## Data shown
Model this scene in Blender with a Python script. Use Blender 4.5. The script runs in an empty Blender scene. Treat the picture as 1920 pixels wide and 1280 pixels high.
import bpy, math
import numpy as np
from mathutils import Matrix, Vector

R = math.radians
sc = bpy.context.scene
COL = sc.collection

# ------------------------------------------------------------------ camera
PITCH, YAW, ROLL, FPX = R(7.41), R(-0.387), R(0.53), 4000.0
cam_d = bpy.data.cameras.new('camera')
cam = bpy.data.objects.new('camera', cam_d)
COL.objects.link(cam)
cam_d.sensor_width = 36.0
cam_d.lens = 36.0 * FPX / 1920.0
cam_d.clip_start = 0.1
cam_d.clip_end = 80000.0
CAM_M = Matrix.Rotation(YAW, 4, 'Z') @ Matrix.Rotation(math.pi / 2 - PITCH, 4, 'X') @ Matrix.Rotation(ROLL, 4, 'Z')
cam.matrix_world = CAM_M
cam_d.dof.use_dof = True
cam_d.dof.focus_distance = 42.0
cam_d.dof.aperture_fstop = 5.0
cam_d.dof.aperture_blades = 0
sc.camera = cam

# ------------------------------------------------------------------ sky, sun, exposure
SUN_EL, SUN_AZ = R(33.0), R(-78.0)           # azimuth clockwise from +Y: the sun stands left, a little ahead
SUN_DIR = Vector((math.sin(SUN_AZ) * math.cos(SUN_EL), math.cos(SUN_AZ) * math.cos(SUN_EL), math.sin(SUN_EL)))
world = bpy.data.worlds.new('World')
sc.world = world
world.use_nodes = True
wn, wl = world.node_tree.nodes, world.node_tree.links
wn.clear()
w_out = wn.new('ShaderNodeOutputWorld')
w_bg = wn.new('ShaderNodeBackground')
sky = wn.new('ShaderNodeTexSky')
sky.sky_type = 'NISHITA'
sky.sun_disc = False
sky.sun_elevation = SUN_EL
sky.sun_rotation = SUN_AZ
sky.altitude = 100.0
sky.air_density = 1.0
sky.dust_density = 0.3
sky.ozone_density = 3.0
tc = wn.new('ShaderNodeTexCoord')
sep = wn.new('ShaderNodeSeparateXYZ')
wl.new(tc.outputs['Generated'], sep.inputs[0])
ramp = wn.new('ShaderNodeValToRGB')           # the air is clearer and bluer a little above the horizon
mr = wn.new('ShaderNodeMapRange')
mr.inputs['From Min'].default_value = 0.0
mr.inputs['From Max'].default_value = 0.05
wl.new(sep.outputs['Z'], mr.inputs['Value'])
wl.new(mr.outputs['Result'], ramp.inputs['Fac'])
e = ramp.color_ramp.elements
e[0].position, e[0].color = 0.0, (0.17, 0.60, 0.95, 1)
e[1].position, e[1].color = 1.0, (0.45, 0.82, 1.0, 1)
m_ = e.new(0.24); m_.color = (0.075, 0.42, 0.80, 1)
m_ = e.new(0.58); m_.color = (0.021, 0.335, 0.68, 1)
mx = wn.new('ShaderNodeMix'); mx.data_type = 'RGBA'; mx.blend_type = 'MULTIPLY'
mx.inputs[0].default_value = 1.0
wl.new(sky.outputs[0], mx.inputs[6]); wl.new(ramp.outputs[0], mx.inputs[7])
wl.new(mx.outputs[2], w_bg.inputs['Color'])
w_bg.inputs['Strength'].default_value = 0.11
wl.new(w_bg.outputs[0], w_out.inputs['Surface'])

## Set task
Print only the lines from the top of the data above down to the line holding "COL = sc.collection", inclusive.

## Output of the exercise
Model this scene in Blender with a Python script. Use Blender 4.5. The script runs in an empty Blender scene. Treat the picture as 1920 pixels wide and 1280 pixels high.
import bpy, math
import numpy as np
from mathutils import Matrix, Vector

R = math.radians
sc = bpy.context.scene
COL = sc.collection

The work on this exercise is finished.